4 partis, 3 strapontins, vous avez compris le nœud du blocage et le motif de refus du cd&v, qui, avec son seul siège, ne veut pas devenir la quatrième roue du tricycle. On peut le comprendre : soutenir la majorité depuis le Parlement sans responsabilité politique est un exercice ingrat, d’autant qu’il viserait à soutenir la majorité sortante, composée de Groen, de l’Open Vld et de Vooruit, les deux derniers nommés rassemblant chacun 2 sièges.
Le trouble-fête
Le jeu des majorités est rendu encore plus compliqué par la présence de la surprise du scrutin de juin dernier : Fouad Ahidar et sa team, qui ont récolté 3 sièges, deuxième force bruxelloise. L’ancien socialiste flamand a même proposé ses services pour devenir formateur après le retrait d’Elke Van Den Brandt. Ce n’est pas illogique : la tradition veut que le parti ayant le plus de sièges mène la danse des consultations. La formation bruxelloise est beaucoup moins encadrée qu’au niveau fédéral. Ici, le roi ne joue par exemple aucun rôle pour nommer le formateur.

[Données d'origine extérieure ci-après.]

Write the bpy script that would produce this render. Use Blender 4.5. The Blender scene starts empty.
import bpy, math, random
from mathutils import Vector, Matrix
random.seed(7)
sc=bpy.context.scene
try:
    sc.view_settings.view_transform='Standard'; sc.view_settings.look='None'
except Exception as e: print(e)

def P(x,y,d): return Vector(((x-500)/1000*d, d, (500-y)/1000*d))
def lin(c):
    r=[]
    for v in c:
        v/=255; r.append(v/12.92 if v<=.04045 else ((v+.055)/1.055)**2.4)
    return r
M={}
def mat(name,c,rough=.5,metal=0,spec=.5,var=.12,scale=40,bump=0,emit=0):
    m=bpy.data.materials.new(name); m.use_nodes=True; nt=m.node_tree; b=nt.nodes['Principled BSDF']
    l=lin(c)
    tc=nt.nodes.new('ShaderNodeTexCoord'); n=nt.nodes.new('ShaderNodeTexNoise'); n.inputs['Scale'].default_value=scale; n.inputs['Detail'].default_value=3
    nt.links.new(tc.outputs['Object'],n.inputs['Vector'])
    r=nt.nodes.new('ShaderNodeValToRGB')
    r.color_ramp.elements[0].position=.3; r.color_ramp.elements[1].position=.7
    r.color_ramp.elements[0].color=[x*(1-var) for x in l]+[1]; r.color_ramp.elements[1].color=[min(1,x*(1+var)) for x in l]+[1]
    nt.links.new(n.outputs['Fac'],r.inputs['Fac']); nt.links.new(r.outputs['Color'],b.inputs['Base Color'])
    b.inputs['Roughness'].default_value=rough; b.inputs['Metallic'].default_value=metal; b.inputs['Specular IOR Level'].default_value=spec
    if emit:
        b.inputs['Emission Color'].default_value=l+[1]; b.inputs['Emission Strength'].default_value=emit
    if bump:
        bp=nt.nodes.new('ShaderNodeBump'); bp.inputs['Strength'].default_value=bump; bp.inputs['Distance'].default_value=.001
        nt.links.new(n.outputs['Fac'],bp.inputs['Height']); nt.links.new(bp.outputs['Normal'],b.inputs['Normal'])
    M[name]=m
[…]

Fouad Ahidar n’a aucune chance d’aboutir. Bien que Groen ait longtemps laissé planer le doute et que Vooruit ne pose a priori aucun véto, alors qu’Ahidar a été chassé de ses rangs. Ce dernier a d’ailleurs proposé à ces deux formations de former une majorité : 4 + 3 + 2 = 9, le compte est bon. Mais le MR et Les Engagés, du côté francophone, ont adressé un véto à l’encontre de la Team Fouad Ahidar, jugeant ses positionnements de “communautaristes”.
La N-VA inéluctable ?
Si on exclut le VB, le PVDA et la Team Fouad Ahidar, et que le cd&v ne revient pas sur ses positions, ce qui est fort probable, la création d’une majorité bruxelloise du côté flamand ne repose plus que sur un seul parti : la N-VA et ses 2 sièges. Mais il faudrait pour cela que Groen revienne au centre du jeu. Les Verts flamands formeraient une majorité de 10 sièges, avec Vooruit, l’Open Vld et la N-VA.

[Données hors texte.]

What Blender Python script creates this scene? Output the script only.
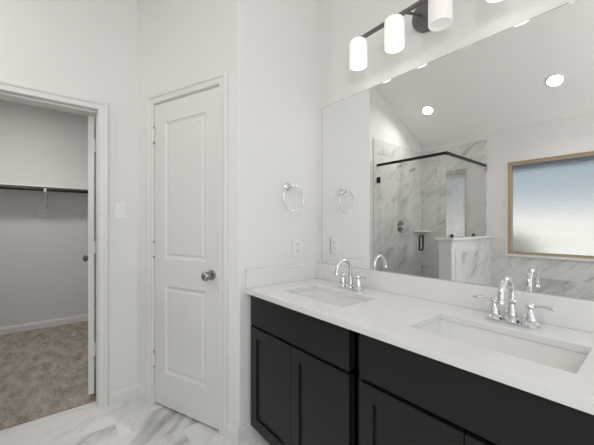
import bpy, bmesh, math, random
from mathutils import Vector, Matrix
PI = math.pi
for o in list(bpy.data.objects): bpy.data.objects.remove(o, do_unlink=True)
S = bpy.context.scene
COL = S.collection

# ------------------------------------------------------------------ camera
cd = bpy.data.cameras.new('camera'); cam = bpy.data.objects.new('camera', cd); COL.objects.link(cam)
cam.location = (0, 0, 1.22)
cam.rotation_euler = (PI/2, 0, -math.radians(39.19))
cd.sensor_width = 36; cd.lens = 36*301.7/594; cd.shift_y = 2.5/594
cd.clip_start = 0.01
S.camera = cam
S.view_settings.view_transform = 'Standard'; S.view_settings.look = 'None'
S.view_settings.exposure = -0.08; S.view_settings.gamma = 1; S.view_settings.use_curve_mapping = False

# ------------------------------------------------------------------ sky
W = bpy.data.worlds.new('world'); S.world = W; W.use_nodes = True
wt = W.node_tree; wt.nodes.clear()
wo = wt.nodes.new('ShaderNodeOutputWorld'); bg = wt.nodes.new('ShaderNodeBackground')
tc = wt.nodes.new('ShaderNodeTexCoord'); sx = wt.nodes.new('ShaderNodeSeparateXYZ'); cr = wt.nodes.new('ShaderNodeValToRGB')
mr = wt.nodes.new('ShaderNodeMapRange'); mr.inputs[1].default_value = -1; mr.inputs[2].default_value = 1
e = cr.color_ramp.elements  # ground, haze, sky
e[0].position = 0.0; e[0].color = (.62, .60, .57, 1)
e[1].position = 1.0; e[1].color = (.40, .52, .66, 1)
for p, c in ((.47, (.74, .72, .69, 1)), (.50, (1.05, 1.03, 1, 1)), (.517, (1.05, 1.03, 1, 1)), (.535, (.56, .65, .73, 1)), (.60, (.42, .525, .62, 1))):
    k = e.new(p); k.color = c
wt.links.new(tc.outputs['Generated'], sx.inputs[0]); wt.links.new(sx.outputs['Z'], mr.inputs[0])
wt.links.new(mr.outputs[0], cr.inputs[0]); wt.links.new(cr.outputs[0], bg.inputs[0]); bg.inputs[1].default_value = 1.0
wt.links.new(bg.outputs[0], wo.inputs[0])

def area(name, loc, rot, size, power, color=(1, 1, 1), size_y=None, spread=PI):
    l = bpy.data.lights.new(name, 'AREA'); l.energy = power; l.color = color
    l.shape = 'RECTANGLE' if size_y else 'DISK'; l.size = size
    if size_y: l.size_y = size_y
    l.spread = spread
    o = bpy.data.objects.new(name, l); COL.objects.link(o); o.location = loc; o.rotation_euler = rot
    return o
# soft fill panel added across the open rear of the room
area('rear_fill', (-.1, -1.55, 1.45), (math.radians(90), 0, 0), 2.8, 16, (1, .985, .965), 2.4)
# closet ceiling lamp
area('closet_ceiling_lamp', (-.25, 3.5, 2.55), (0, 0, 0), .35, 15, (1, .975, .95))
# unseen point light added behind the camera to lift ceiling and angled wall
gl_ = bpy.data.lights.new('point_fill', 'POINT'); gl_.energy = 24; gl_.color = (1, .97, .945); gl_.shadow_soft_size = .25
go_ = bpy.data.objects.new('point_fill', gl_); COL.objects.link(go_); go_.location = (-.4, -.7, 2.15)

# low sun on the yard behind the window wall
sd_ = bpy.data.lights.new('sun', 'SUN'); sd_.energy = 5.5; sd_.angle = .02; sd_.color = (1, .96, .9)
so_ = bpy.data.objects.new('sun', sd_); COL.objects.link(so_); so_.rotation_euler = Vector((-.82, 0, -.57)).to_track_quat('-Z', 'Y').to_euler()

# ------------------------------------------------------------------ materials
def srgb(r, g, b):
    f = lambda c: (c/255/12.92) if c/255 <= .04045 else ((c/255+.055)/1.055)**2.4
    return (f(r), f(g), f(b), 1)
def pmat(name, col, rough=.5, metal=0, spec=.5, bump=0, bscale=200, var=0, vscale=3, coat=0):
    m = bpy.data.materials.new(name); m.use_nodes = True; nt = m.node_tree
    p = nt.nodes['Principled BSDF']
    p.inputs['Base Color'].default_value = col; p.inputs['Roughness'].default_value = rough
    p.inputs['Metallic'].default_value = metal; p.inputs['Specular IOR Level'].default_value = spec
    p.inputs['Coat Weight'].default_value = coat
    t = nt.nodes.new('ShaderNodeTexCoord')
    if var:
        n = nt.nodes.new('ShaderNodeTexNoise'); n.inputs['Scale'].default_value = vscale; n.inputs['Detail'].default_value = 4
        nt.links.new(t.outputs['Object'], n.inputs['Vector'])
        r = nt.nodes.new('ShaderNodeMapRange'); r.inputs[3].default_value = 1-var; r.inputs[4].default_value = 1+var
        nt.links.new(n.outputs['Fac'], r.inputs[0])
        mx = nt.nodes.new('ShaderNodeVectorMath'); mx.operation = 'SCALE'; mx.inputs[0].default_value = col[:3]
        nt.links.new(r.outputs[0], mx.inputs['Scale']); nt.links.new(mx.outputs[0], p.inputs['Base Color'])
    if bump:
        n = nt.nodes.new('ShaderNodeTexNoise'); n.inputs['Scale'].default_value = bscale; n.inputs['Detail'].default_value = 3
        nt.links.new(t.outputs['Object'], n.inputs['Vector'])
        b = nt.nodes.new('ShaderNodeBump'); b.inputs['Strength'].default_value = bump; b.inputs['Distance'].default_value = .002
        nt.links.new(n.outputs['Fac'], b.inputs['Height']); nt.links.new(b.outputs[0], p.inputs['Normal'])
    return m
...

Mais évidemment, ce n’est pas si facile. Pour la simple raison que Groen ne veut pas gouverner avec la N-VA, alors que cette dernière est prête à s’arrimer à la majorité sans responsabilité ministérielle. Il se dit même qu’un voire deux députés Groen seraient prêts à quitter le parti si cela devait être le cas, mettant de facto la majorité en difficulté.

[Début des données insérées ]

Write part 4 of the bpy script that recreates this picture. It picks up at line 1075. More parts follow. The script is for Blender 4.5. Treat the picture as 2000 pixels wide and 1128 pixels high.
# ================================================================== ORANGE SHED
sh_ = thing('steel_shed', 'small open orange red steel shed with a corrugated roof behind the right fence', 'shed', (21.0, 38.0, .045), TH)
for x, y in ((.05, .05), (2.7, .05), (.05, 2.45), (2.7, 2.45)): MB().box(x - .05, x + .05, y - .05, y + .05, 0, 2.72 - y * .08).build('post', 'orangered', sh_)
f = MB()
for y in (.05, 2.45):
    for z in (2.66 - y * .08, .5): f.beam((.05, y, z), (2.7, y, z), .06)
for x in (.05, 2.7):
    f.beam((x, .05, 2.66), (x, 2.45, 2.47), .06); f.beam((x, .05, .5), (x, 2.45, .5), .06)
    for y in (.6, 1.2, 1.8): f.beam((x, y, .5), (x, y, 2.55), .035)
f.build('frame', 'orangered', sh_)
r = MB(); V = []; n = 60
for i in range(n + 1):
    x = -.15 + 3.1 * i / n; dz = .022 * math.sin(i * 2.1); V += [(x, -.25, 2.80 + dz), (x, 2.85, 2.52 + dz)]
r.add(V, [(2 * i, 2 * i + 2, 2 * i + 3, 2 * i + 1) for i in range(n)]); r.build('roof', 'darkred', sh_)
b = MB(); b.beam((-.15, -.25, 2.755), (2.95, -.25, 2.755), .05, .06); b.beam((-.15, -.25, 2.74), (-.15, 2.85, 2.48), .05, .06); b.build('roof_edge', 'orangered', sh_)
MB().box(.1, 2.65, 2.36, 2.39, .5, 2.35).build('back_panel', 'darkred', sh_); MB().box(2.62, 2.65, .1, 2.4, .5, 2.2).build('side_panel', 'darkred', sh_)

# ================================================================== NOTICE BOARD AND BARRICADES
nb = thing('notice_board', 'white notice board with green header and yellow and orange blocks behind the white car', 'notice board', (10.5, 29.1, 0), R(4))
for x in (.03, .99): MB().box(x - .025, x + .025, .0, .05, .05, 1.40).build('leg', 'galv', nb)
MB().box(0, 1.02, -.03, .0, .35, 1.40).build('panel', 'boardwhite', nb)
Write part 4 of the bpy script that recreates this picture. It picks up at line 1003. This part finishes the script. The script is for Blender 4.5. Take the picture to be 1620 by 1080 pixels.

Une ultime piste viserait à remplacer l’Open Vld par le cd&v, avec l’appui de la N-VA depuis le Parlement. Mais cette formule, à 9 sièges, serait encore plus fragile, en cas de défection d’un député Groen.
Le dangereux domino
Si cette majorité bancale du côté flamand venait à se former, il faudrait encore trouver un accord avec les francophones. Or les trois partis qui forment une majorité – MR/Engagés/PS – se sont justement entendus pour en finir avec le plan de mobilité Good Move. Un plan que Groen ne veut absolument pas voir disparaître.
Bref, une situation ubuesque à laquelle les francophones veulent mettre fin, à plus long terme, en réformant les institutions, par exemple en formant une circonscription commune, avec des listes communes, mais avec une représentation flamande garantie. Cela stopperait un stratagème électoral étrange à Bruxelles : des francophones qui votent pour une formation politique flamande pour donner plus de poids à leur voix. Groen et la Team Fouad Ahidar en ont d’ailleurs largement profité, en juin dernier.
Mais attention, jeu dangereux ! Car cela ouvrirait la boîte de Pandore institutionnelle, alimentant d’autres débats, au niveau fédéral par exemple. Un jeu dont les francophones ne connaitraient pas la fin.